Teve a eleição do João Capiberibe (PSB-AP), e por compra de dois votos a R$ 24 cada um. Um escândalo. Isso mostra que ele tem muita força política no centro do poder. Mas, com a crise de agora, essa força diminuiu sensivelmente.
Acho muito positivo porque um dos obstáculos para a plena consolidação da democracia brasileira é o poder coronelístico.
E o símbolo maior desse poder é Sarney.
Para o senhor, Sarney é o grande coronel do Brasil?
VILLA: Sarney é o símbolo maior desse poder dos coronéis.
Por isso essa crise é extremamente saudável. Estamos caminhando para virar a página, para o fim desse poder antidemocrático representado pelos oligarcas.
E o maior deles é Sarney.
Qual a dimensão dessa crise atual do Senado?
VILLA: É certamente a maior crise da história do Senado.
Sinceramente, desde 1890, na primeira eleição da República, quando foi criado o Senado republicano, não me lembro de outra crise tão grave e tão longa como esta que estamos vivendo.
É gravíssimo ter uma Casa onde a direção política era dada por um funcionário, o diretor-geral. É o único Senado do mundo ocidental em que a direção política é dada por um funcionário.
O Senado brasileiro é uma “casa de horrores”, como definiu a revista britânica “The Economist”?
VILLA: Infelizmente, é triste, mas verdadeiro. É uma casa de horrores, mesmo! A nomeação de Paulo Duque (PMDB-RJ) para presidir o Conselho de Ética é um escândalo. Imagine, é um suplente! O conserto pode ser dado pelo eleitor daqui a um ano, quando forem renovados dois terços do Senado.
Para o senhor, só o eleitor pode mudar o Senado?

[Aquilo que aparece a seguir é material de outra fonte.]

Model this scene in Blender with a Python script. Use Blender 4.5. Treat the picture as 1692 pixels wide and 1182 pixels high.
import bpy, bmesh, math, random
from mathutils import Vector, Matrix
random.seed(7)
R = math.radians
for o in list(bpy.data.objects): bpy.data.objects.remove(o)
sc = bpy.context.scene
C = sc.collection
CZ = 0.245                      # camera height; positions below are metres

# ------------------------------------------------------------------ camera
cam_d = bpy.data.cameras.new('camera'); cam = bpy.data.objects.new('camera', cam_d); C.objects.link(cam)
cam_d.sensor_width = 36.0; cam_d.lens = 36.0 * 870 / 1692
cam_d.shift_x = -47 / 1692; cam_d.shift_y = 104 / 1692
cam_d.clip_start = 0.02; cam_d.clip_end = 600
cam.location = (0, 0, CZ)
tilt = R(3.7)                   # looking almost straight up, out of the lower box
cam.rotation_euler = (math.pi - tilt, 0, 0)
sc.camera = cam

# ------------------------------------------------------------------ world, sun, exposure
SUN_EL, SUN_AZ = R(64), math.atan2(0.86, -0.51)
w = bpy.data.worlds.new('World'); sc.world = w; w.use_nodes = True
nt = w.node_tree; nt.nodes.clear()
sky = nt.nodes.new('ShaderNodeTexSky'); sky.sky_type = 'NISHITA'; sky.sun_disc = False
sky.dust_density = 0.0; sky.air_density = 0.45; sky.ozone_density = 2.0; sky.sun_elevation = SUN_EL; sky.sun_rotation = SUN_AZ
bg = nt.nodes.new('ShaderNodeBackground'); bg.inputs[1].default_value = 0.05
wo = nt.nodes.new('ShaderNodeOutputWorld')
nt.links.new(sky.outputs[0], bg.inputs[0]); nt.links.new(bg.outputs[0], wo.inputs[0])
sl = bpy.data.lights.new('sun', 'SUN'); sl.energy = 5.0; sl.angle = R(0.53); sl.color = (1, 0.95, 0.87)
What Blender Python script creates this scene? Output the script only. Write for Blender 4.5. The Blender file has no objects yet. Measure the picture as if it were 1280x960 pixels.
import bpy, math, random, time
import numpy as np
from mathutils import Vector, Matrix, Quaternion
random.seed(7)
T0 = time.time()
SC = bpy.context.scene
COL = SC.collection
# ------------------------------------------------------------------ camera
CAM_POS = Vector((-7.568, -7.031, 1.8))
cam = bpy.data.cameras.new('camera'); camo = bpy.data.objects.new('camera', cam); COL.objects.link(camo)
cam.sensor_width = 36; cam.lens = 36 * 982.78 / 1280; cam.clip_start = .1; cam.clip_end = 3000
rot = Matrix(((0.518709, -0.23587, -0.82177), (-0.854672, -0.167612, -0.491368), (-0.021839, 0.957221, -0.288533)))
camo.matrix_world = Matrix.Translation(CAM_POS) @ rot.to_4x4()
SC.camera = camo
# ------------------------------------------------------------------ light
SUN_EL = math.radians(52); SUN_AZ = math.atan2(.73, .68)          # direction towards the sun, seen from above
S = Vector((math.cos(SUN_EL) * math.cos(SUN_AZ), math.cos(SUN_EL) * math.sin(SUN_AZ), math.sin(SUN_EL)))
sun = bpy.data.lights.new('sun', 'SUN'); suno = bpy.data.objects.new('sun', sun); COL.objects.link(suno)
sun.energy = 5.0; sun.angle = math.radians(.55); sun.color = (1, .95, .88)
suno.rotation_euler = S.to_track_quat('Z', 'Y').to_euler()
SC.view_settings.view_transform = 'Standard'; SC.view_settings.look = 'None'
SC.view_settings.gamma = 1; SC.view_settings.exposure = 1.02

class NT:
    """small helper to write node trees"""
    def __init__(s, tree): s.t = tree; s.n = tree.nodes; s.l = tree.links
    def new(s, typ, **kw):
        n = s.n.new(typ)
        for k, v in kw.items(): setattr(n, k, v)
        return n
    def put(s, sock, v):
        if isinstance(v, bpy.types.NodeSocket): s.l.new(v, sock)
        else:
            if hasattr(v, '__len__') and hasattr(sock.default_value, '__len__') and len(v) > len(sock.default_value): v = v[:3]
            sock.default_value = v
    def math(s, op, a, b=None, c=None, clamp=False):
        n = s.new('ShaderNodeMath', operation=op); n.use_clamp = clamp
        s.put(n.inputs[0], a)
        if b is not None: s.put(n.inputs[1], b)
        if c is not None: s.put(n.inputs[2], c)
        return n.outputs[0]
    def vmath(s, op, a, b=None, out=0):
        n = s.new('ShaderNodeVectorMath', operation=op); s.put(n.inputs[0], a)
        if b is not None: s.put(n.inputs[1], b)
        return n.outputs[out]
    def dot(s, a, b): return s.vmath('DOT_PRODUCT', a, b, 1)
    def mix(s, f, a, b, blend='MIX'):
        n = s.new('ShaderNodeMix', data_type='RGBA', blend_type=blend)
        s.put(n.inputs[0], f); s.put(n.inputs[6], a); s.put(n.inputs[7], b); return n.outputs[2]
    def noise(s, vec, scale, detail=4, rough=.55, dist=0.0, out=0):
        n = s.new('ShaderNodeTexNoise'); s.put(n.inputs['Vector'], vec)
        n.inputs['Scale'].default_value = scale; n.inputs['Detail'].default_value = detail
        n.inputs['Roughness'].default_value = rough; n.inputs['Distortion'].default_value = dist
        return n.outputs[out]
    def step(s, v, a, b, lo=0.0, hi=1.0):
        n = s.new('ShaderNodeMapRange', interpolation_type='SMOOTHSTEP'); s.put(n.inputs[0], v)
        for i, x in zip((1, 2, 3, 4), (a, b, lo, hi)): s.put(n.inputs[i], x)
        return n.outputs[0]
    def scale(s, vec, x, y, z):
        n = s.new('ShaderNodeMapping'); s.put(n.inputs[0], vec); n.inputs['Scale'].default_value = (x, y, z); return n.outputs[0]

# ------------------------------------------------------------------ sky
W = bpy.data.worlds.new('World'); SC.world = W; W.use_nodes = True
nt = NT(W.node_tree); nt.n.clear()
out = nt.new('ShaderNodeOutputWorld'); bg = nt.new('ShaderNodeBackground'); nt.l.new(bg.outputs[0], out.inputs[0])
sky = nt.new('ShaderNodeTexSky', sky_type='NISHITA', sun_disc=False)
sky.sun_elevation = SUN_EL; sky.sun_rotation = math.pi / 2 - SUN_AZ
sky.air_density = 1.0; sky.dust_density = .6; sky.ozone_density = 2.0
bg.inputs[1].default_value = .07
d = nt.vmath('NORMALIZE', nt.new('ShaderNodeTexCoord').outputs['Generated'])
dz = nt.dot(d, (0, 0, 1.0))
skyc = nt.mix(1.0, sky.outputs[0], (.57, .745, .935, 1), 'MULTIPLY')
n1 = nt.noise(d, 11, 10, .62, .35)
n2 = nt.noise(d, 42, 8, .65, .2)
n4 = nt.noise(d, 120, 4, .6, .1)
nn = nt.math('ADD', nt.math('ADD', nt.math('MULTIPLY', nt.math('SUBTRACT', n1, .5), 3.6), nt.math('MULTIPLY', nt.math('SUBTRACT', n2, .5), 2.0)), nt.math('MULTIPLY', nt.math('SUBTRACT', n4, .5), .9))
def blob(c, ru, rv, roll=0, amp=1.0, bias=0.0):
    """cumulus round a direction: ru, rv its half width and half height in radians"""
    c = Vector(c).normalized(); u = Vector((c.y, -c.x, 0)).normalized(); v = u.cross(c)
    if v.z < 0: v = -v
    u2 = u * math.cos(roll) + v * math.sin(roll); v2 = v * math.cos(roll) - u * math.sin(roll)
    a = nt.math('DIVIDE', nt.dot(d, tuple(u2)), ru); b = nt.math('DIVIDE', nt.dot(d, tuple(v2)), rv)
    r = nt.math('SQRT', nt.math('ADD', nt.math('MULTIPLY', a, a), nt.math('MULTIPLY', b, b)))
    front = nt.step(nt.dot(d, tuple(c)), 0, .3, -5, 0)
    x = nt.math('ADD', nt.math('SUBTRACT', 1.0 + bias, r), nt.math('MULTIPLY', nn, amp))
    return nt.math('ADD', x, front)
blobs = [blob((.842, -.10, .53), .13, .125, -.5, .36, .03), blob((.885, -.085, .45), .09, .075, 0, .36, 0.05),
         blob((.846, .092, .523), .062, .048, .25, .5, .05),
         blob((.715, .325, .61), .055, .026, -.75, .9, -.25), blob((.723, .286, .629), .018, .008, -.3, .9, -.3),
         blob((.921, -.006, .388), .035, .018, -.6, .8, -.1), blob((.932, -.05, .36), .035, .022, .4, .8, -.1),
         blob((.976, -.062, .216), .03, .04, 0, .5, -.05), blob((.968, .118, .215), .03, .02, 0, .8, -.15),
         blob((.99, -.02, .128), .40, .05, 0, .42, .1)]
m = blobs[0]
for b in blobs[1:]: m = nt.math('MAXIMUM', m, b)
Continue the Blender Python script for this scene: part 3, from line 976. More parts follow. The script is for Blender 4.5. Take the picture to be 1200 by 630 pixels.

VILLA: Se não acreditarmos nisso, não há saída. A única saída é que o eleitor tenha consciência. E o eleitor de todos os estados. A gente, normalmente, imputa ao eleitor dos estados mais atrasados eleger qualquer senador. Mas São Paulo, por exemplo, tem um senador que está fazendo papel pífio nesta situação, que é o Aloizio Mercadante. O outro, Romeu Tuma, que é o corregedor, é omisso. E veja o caso de Minas Gerais, que tem um suplente, o Wellington Salgado, exercendo a senatoria há quatro anos...
O senhor disse que a Justiça tem sido omissa em relação às denúncias no Senado.
VILLA: Essas denúncias são gravíssimas. A cada dia tem uma, duas, três... Aí é papel da Justiça. Mas a grande questão é que a Justiça é omissa. Foram crimes gravíssimos cometidos no Senado, e com a absoluta omissão da Justiça.
O Executivo compra maiorias"
O Executivo pode governar à margem da fiscalização de um Congresso paralisado?
VILLA: Os poderes conferidos pela Constituição de 1988 a Executivo, Legislativo e Judiciário nem sempre são claros. Por incrível que pareça! Já são mais de 20 anos com a Constituição.
O que pode acontecer com o esvaziamento do poder político do Congresso?
VILLA: A saída é, de um lado, o eleitor renovar seus representantes, tanto no Senado como na Câmara. De outro, no caso de crimes, a ação da Justiça.
E o terceiro caminho, que também é muito difícil que ocorra, é o Executivo ter uma nova relação com o Legislativo.
Esse também é um problema grave. O Executivo compra maiorias no Legislativo. Nas esferas das prefeituras, dos estados e, no caso do governo federal, isso é explícito. E essa compra de maioria acaba fortalecendo, no caso do Senado, especificamente os senadores que são “menos identificados com os valores republicanos”, para ser educado.
Quais senadores o senhor diz serem “comprados”?
VILLA: São senadores com pouquíssima participação nos grandes debates nacionais. E são comprados. Essa maioria comprada tende também a ter um momento de mudança. Se o eleitor pode mudar isso ano que vem, na eleição, a Justiça pode mudar agindo, o Executivo pode mudar também. Mas como ele pode mudar essa relação perversa com o Executivo, independentemente de que presidente seja eleito em 2010? Que (o candidato) busque uma aliança programática, estabelecendo pontos programáticos, e explicite isso à população na campanha e, especialmente, antes de tomar posse.
Essas alianças programáticas podem se contrapor à compra da maioria?
VILLA: Sim. Aliança na base do “é dando que se recebe” é crise inevitável. Se olharmos o Congresso nos últimos 15 anos, é difícil encontrar um ano que não tenha um problema. Ou gravíssimas crises. É por causa dessa relação perversa do Legislativo com o Executivo, essas compras de maioria.